Mesmo notando que a notícia do PÚBLICO lhe “é favorável”, Rui Moreira não parou de exalar irritação sempre que a oposição ou a imprensa lhe fazia perguntas sobre o tema. Percebe-se: para Moreira, o ideal seria passar estes dias de campanha no papel de imperador incontestado e incontestável. A democracia é um aborrecimento. Fake news? Campanha negra? A existência do terreno de uma empresa detida parcialmente por Rui Moreira que é reclamado pela Câmara liderada por Rui Moreira é um facto relevante em qualquer parte do mundo.

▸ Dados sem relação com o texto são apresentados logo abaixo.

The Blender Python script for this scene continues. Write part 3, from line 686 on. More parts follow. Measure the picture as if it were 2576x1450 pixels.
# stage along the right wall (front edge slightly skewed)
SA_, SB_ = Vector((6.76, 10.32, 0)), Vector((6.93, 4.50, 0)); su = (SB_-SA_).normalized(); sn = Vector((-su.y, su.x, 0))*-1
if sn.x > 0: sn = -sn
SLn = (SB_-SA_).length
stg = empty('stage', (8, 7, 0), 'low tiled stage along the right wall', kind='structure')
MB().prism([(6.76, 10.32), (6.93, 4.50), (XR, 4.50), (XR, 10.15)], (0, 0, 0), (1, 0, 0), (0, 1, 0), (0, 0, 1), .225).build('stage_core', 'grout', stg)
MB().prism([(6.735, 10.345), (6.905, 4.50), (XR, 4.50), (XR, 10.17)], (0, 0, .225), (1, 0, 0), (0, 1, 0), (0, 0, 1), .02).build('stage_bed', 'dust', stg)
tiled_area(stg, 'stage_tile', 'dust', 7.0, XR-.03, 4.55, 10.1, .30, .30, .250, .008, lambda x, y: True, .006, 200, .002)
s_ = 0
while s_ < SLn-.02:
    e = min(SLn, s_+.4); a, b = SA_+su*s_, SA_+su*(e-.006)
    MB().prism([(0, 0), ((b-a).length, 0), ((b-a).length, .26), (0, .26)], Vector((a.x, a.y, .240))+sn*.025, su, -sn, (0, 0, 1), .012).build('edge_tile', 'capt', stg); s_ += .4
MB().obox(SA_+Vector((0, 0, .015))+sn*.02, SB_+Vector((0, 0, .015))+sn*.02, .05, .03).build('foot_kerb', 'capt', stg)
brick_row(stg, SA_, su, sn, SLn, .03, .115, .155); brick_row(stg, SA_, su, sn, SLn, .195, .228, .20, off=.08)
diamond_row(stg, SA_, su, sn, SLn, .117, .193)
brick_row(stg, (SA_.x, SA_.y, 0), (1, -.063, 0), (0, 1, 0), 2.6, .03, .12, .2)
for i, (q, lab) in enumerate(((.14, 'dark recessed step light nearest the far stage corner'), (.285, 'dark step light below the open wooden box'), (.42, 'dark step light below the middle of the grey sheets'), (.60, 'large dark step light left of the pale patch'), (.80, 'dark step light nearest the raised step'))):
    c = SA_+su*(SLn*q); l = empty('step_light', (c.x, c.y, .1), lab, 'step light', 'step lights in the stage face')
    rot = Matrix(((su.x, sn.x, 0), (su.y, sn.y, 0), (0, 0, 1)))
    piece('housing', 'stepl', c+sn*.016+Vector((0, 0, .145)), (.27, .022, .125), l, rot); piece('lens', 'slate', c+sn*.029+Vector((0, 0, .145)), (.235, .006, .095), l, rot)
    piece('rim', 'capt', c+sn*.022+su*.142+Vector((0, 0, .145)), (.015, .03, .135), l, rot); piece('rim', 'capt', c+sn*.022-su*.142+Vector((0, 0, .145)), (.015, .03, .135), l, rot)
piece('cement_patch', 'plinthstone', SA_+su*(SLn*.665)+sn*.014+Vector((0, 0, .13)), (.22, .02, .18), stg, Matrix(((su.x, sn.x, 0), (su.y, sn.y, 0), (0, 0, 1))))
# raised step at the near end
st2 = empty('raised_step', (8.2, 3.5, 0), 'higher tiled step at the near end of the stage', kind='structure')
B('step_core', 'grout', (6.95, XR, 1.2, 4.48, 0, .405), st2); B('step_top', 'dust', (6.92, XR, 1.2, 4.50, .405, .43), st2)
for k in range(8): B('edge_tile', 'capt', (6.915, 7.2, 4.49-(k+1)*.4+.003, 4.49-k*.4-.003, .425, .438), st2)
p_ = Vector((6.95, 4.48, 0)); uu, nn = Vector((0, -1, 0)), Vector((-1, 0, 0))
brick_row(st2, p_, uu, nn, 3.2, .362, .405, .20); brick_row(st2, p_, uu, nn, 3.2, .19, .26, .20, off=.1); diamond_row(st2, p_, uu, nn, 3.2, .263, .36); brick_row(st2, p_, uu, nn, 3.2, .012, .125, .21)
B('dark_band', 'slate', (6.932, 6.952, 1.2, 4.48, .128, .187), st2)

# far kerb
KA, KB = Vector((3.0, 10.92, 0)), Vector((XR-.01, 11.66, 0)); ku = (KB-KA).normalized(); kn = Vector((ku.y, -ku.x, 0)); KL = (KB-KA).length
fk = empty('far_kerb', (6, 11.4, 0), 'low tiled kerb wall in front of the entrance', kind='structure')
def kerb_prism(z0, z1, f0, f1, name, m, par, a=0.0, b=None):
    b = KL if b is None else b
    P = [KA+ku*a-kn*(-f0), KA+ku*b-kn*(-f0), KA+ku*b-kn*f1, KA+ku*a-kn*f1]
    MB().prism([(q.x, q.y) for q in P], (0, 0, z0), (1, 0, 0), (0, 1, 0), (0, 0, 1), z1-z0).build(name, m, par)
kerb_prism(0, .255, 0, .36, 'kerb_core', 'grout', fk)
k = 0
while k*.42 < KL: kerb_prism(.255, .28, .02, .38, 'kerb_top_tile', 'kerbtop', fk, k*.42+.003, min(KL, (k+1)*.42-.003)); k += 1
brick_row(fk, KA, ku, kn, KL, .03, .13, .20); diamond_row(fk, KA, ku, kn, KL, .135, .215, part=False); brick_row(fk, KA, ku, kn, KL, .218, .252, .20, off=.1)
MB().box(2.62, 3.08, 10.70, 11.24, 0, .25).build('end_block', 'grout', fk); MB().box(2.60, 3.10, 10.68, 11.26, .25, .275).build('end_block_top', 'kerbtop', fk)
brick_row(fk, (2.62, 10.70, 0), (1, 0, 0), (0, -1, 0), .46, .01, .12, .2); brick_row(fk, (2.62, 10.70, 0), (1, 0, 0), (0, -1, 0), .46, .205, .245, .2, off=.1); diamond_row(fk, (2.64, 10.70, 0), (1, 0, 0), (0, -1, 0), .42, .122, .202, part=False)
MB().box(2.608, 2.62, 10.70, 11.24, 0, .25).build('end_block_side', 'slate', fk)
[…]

Que Rui Moreira, outrora um dos paladinos da liberdade da imprensa e famoso arauto dos valores intrínsecos do Porto liberal e burguês não o entenda é por si só um programa. É isso que o leva a recusar o debate, a insultar jornalistas, a operar a liturgia das verdades alternativas e a bradar pela existência de fake news. Não sendo Rui Moreira um bronco do calibre do senhor Trump, só há uma maneira de interpretar a sua reacção. Ou duas: o desespero por não conseguir apagar as perguntas incómodas e a incapacidade para perceber que a transparência é um bem público de primeira necessidade.